The question I have is:

When are we going to get this level of visibility into the core Office 365 products? Exchange, Lync and SharePoint?

One of the big issues we face with customers in Office 365 is having zero visibility into when things change.  We are not alone, Jeremy has a good write up about some issues they have faced with APIs changed unexpectedly.

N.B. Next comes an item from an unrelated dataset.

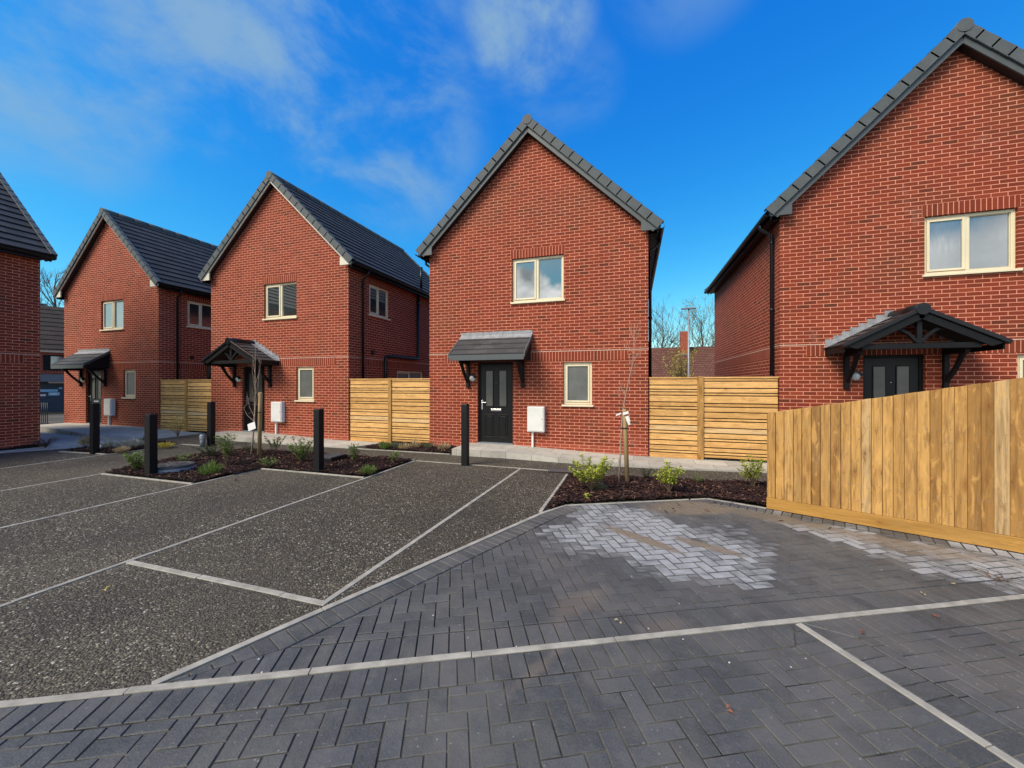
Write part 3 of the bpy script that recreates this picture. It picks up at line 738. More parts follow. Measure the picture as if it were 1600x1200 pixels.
    # rainwater and waste pipes
    def dp(side, v, zb):
        f = (lambda u: u) if side < 0 else (lambda u: W - u)
        p = MB(); p.tube([(f(-.27), v, 5.03), (f(-.27), v, 4.93), (f(-.06), v, 4.76), (f(-.06), v, zb)], .034, 10)
        for z in (4.6, 3.2, 1.8): p.tube([(f(-.06), v, z - .03), (f(-.06), v, z + .03)], .043, 10)
        p.build('downpipe', BLACKP, h)
    if side_pipes:
        dp(1, .54, .05); dp(-1, .28, .05)
        p = MB(); x = W + .075; p.tube([(x, 3.6, 4.95), (x, 3.6, 2.66), (x, 3.58, 2.60), (x, 3.5, 2.585), (x, 1.75, 2.56), (x, 1.65, 2.53), (x, 1.62, 2.44), (x, 1.62, .1)], .055, 10)
        p.tube([(x, 3.6, 4.6), (x, 3.6, 4.72)], .066, 10); p.tube([(W + .2, 3.6, 5.2), (W + .2, 3.6, 6.0)], .05, 10); p.build('soil_pipe', BLACKP, h)
        p = MB(); p.box((W, .98, 2.56), (W + .05, 1.10, 2.70)); p.build('vent', BLACKP, h, bevel=.01)
    (gable_canopy if canopy == 'gable' else lean_canopy)(h)
    wl = MB(); wl.lathe([(.085, 0), (.085, .03), (.07, .055), (.045, .075), (.01, .085)], 20, (1.235, -.001, 1.80), 'y'); lamp = wl.build('wall_light', WHITEP, h)
    hd = MB()
    for k in range(9):
        a0, a1 = math.pi * k / 9, math.pi * (k + 1) / 9
        hd.prism([(1.235 + .07 * math.cos(a0), -.004, 1.80 + .07 * math.sin(a0)), (1.235 + .10 * math.cos(a0), -.004, 1.80 + .10 * math.sin(a0)), (1.235 + .10 * math.cos(a1), -.004, 1.80 + .10 * math.sin(a1)), (1.235 + .07 * math.cos(a1), -.004, 1.80 + .07 * math.sin(a1))], (0, -.085, 0))
    hd.build('hood', BLACKP, lamp)
    mt = MB(); mt.box((2.71, -.13, .50), (3.13, -.001, 1.11)); box = mt.build('meter_box', WHITEP, h, bevel=.012)
    dd = MB(); dd.box((2.735, -.142, .525), (3.105, -.131, 1.085)); dd.build('door', WHITEP, box, bevel=.005)
    kk = MB(); kk.box((3.07, -.147, .80), (3.085, -.1425, .83)); kk.build('latch', GREYPIPE, box)
    cd = MB(); cd.box((2.80, -.06, .06), (2.845, -.002, .499)); cd.tube([(2.8, -.05, .12), (2.7, -.06, .09), (2.62, -.10, .1)], .012, 8); cd.build('conduit', WHITEP, box)
    return h
FY = 9.05
make_house('brick house with a flat lean-to porch roof over its door, between two gabled-porch houses', (-5.15, FY, 0), 'lean', BARGE, 0.0)
make_house('brick house with dark gabled porch behind a leaning sapling and two fence panels', (-13.21, FY, 0), 'gable', CREAMBARGE, 11.0)
make_house('smaller-looking far brick house with lean-to porch, nearest the black railings', (-21.21, FY, 0), 'lean', CREAMBARGE, 23.0)
make_house('large near brick house rising behind the close-boarded timber fence', (2.82, FY, 0), 'gable', BARGE, 41.0)
make_house('brick house cut off by the left edge, only plain side wall and eave seen', (-15.2 - W, 6.03 - D, 0), 'lean', BARGE, 57.0, 0.0, False)

# ------------------------------------------------------------------ fences
def slat_fence(label, x0, x1, y, split, post_w=.1):
    f = thing('slat_fence', label, 'fence', (x0, y, 0), 0, 'horizontal slat fences between the houses'); L = x1 - x0
    pat = [.09, .035, .125, .075, .035, .05, .125, .075, .04, .135, .05, .09, .11, .045, .125, .09]; H = 1.80
    def panel(a, b, seed):
        random.seed(seed); m = MB(); z = H - .03; k = seed
        while z > .06:
            w = pat[k % len(pat)] * ru(.92, 1.08); k += 1; m.box((a, ru(-.003, .003), max(.03, z - w)), (b, .019, z)); z -= w + .021
        m.build('slat_panel', SLATW, f, bevel=.003)
        bk = MB(); bk.box((a, .12, .02), (b, .125, H - .02)); 
        for xx in (a + .03, b - .08): bk.box((xx, .0195, .03), (xx + .045, .065, H - .04))
        for xx in (.34, .67): c = a + (b - a) * xx; bk.box((c, .0195, .03), (c + .045, .065, H - .04))
        bk.build('dark_gap_backing', SOFFIT, f)
    s = L * split; panel(.012, s - post_w / 2, 2); panel(s + post_w / 2, L - .012, 5)
    p = MB(); p.box((s - post_w / 2, -.03, 0), (s + post_w / 2, .10, H + .012)); p.build('post', BOARDW, f, bevel=.004)
    c = MB(); c.box((.0, -.02, H - .028), (s - post_w / 2 - .002, .05, H)); c.box((s + post_w / 2 + .002, -.02, H - .028), (L, .05, H)); c.build('cap_rail', SLATW, f, bevel=.003)
    return f
slat_fence('slat fence with wide centre post, beside the close-boarded fence', .32, 2.81, FY + .04, .42, .12)
slat_fence('slat fence standing behind a narrow bark bed between two bollards', -7.74, -5.16, FY + .04, .52)
slat_fence('shaded slat fence with a sparse yellow shrub growing before it', -15.74, -13.22, FY + .04, .52)
random.seed(21)
cb = thing('closeboard_fence', 'close-boarded timber fence of upright boards, its top sloping down to one end', 'fence', (Fa.x, Fa.y, 0), math.atan2(DF.y, DF.x))
def ftop(s): return min(1.27 + .212 * s, 1.86)
b = MB(); s = .012; FL = 5.2; k = 0; nails = []
while s < FL:
    w = ru(.084, .098); gb = .165; jt = ru(-.003, .003); t0, t1 = ftop(s) + jt, ftop(s + w) + jt; y0 = .0
    j = ru(-.003, .003); nails.append(s + w * .72)
    b.prism([(s, y0 - .006 + j, gb), (s + w - .004, y0 - .022 + j, gb), (s + w - .004, y0 - .002 + j, gb), (s, y0 + .006 + j, gb)], (0, 0, t0 - gb))
    for q in (5, 6): b.v[-8 + q] = (b.v[-8 + q][0], b.v[-8 + q][1], t1)
    s += w
nl = MB()
for sx in nails:
    for z in (.30, .47, 1.02, 1.16):
        zz = z + ru(-.02, .02)
        if zz < ftop(sx) - .04: nl.lathe([(.0045, .0), (.0045, .002), (.001, .003)], 8, (sx, -.019, zz), 'y')
nl.build('nail_heads', STEEL, cb)
b.build('board_panel', BOARDW, cb, bevel=.0025)
bk = MB(); bk.prism([(.02, .0085, .165), (FL - .02, .0085, .165), (FL - .02, .0085, ftop(FL) - .02), (2.75, .0085, 1.83), (.02, .0085, 1.25)], (0, .004, 0)); bk.build('dark_gap_backing', SOFFIT, cb)  # added dark sheet, stands in for the shade in the board gaps
g = MB(); g.box((0, -.026, .02), (2.96, .012, .163)); g.box((2.964, -.027, .02), (FL, .012, .163)); g.build('gravel_board', GRAVB, cb, bevel=.004)
r = MB()
for z in (.4, 1.05): r.box((.02, .02, z), (FL, .06, z + .08))
r.build('rail', BOARDW, cb)
for xx in (.0, 2.6, 5.1):
    p = MB(); p.box((xx, .021 if xx else .0215, 0), (xx + .09, .11, ftop(xx) - .02)); p.build('post', BOARDW, cb, bevel=.004)

# ------------------------------------------------------------------ bollards
random.seed(5)
def make_bollard():
    o = thing('bollard', '', 'bollard', (0, 0, 0), 0, 'black square bollards round the parking bays'); m = MB(); m.box((-.065, -.065, 0), (.065, .065, 1.10)); m.build('post', BLACKWOOD, o, bevel=.008)
    c = MB()
    c.prism([(-.063, -.063, 1.1005), (.063, -.063, 1.1005), (.063, .063, 1.1005), (-.063, .063, 1.1005)], (0, 0, .012)); c.build('cap', BLACKP, o, bevel=.006)
    n = MB(); n.box((-.045, -.0665, .96), (.045, -.0655, 1.05)); n.build('plate', BLACKP, o); return o
b0 = make_bollard()
for i, (px, py, lab) in enumerate(((727, 727, 'black bollard in front of the lean-to porch house, near its door step'), (498, 738, 'black bollard at the bark bed edge with a square black chamber behind it'), (330, 697, 'black bollard standing beside a short grey pipe'), (236, 745, 'black bollard beside the round grey chamber lid'), (148, 709, 'farthest-left black bollard, with a tiny white spotlight at its foot'))):
    o = b0 if i == 0 else copy_tree(b0); p = G(px, py); o.location = (p.x, p.y, 0); o['label'] = lab; o.rotation_euler.z = ru(-.06, .06); o.scale.z = 1.12 if i == 0 else ru(1.0, 1.08)

# chamber lids and small fixtures
p = G(271, 737); o = thing('chamber_cover', 'round grey plastic chamber lid raised out of the bark bed', 'chamber cover', (p.x, p.y, .0))
m = MB(); m.lathe([(.34, -.02), (.34, .09), (.32, .10)], 40); m.build('riser', GREYPIPE, o)
m = MB(); m.lathe([(.325, .1005), (.325, .13), (.30, .142), (.25, .142), (.24, .134), (.10, .134), (.09, .142), (.01, .142)], 40); m.build('lid', LIDP, o)
m = MB()
for k in range(8):
    a = k * math.pi / 4; c, s_ = math.cos(a), math.sin(a); m.bar((.12 * c, .12 * s_, .136), (.22 * c, .22 * s_, .136), .03, .012)
m.build('rib', LIDP, o)
p = G(516, 722); o = thing('inspection_chamber', 'square black chamber standing in bark behind a bollard', 'chamber cover', (p.x, p.y, .0))
m = MB(); m.box((-.24, -.24, -.02), (.24, .24, .13)); m.build('frame', BLACKP, o, bevel=.01); m = MB(); m.box((-.225, -.225, .1305), (.225, .225, .15)); m.box((-.05, -.235, .15), (.05, -.20, .158)); m.build('lid', LIDP, o, bevel=.006)
p = G(322.5, 697.5); o = thing('standpipe', 'short grey pipe with pale cap beside a bollard', 'pipe', (p.x - .0, p.y - .1, 0)); m = MB(); m.tube([(0, 0, 0), (0, 0, .22)], .055, 14); m.build('pipe', GREYPIPE, o); m = MB(); m.lathe([(.066, .2), (.066, .30), (.05, .325), (.01, .33)], 16); m.build('cap', STEEL, o)
p = G(153, 706); o = thing('ground_spotlight', 'tiny white spotlight by the foot of a bollard', 'spotlight', (p.x, p.y, .0)); m = MB(); m.tube([(0, 0, .0), (0, 0, .10)], .012, 8); m.build('spike', BLACKP, o); m = MB(); m.tube([(-.06, .03, .10), (.06, -.03, .14)], [.035, .055], 12); m.build('lamp_head', WHITEP, o)
a, b_ = Vector((-1.52, 7.06, 0)), Vector((-.72, 7.14, 0)); o = thing('drain_grate', 'dark slotted channel drain set in the gravel beside the bark bed', 'drain', (a.x, a.y, 0), math.atan2(b_.y - a.y, b_.x - a.x))
m = MB(); m.box((0, .0, -.02), (.8, .012, .014)); m.box((0, .268, -.02), (.8, .28, .014)); m.box((0, .012, -.02), (.8, .268, .003)); m.build('channel', BLACKP, o)
m = MB()
for k in range(26): m.box((.01 + k * .03, .012, .003), (.022 + k * .03, .268, .013))
m.build('grating', STEEL, o)
o = thing('railing', 'low black metal railings beside the far house corner', 'railing', (-23.3, 8.62, 0)); m = MB()
for z in (.12, .86): m.box((0, -.02, z), (2.1, .02, z + .035))
m.build('rail', BLACKP, o)
for k in range(17):
    m = MB(); m.tube([(.05 + k * .125, 0, .0), (.05 + k * .125, 0, .94)], .011, 6); m.build('bar', BLACKP, o)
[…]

If I were at Microsoft still here is a sampling of things I would be pushing hard for:

  • Release and Update schedule.  Notes on exactly what is coming and when (per tenant).
  • Dev sandbox.  Ability to ask for a temporary test tenancy on a particular “version” of the service/product so that customers and partners can test their other systems that integrate with Office 365.
  • Postponement.  The ability to ask for a postponement of an update for up to 30 days. This would give customers/partners time to test and fix up any issues.
  • Open dialog with trusted advisors.  Microsoft was built on the back of strong partnerships.  Having a group of trusted advisors with a Bat Phone to someone who cares in engineering would go a long way. This group wouldn’t need to be big, but would be of good people who get it. People who want to help MS get better, not moan about it publically.

Some might say:

“Chris that is all great, but surely they should just get their cloud model to work and not break stuff randomly!”

Yeah that is great if you think you can reach Nirvana.  However, that is an impossible goal. Especially with something as complicated as Office 365 and all of its constituent parts.  Don’t let some chump from the valley with bubble gum SaaS product tell you otherwise 🙂

I think with some of the above changes proposed that things would get A LOT better really quickly.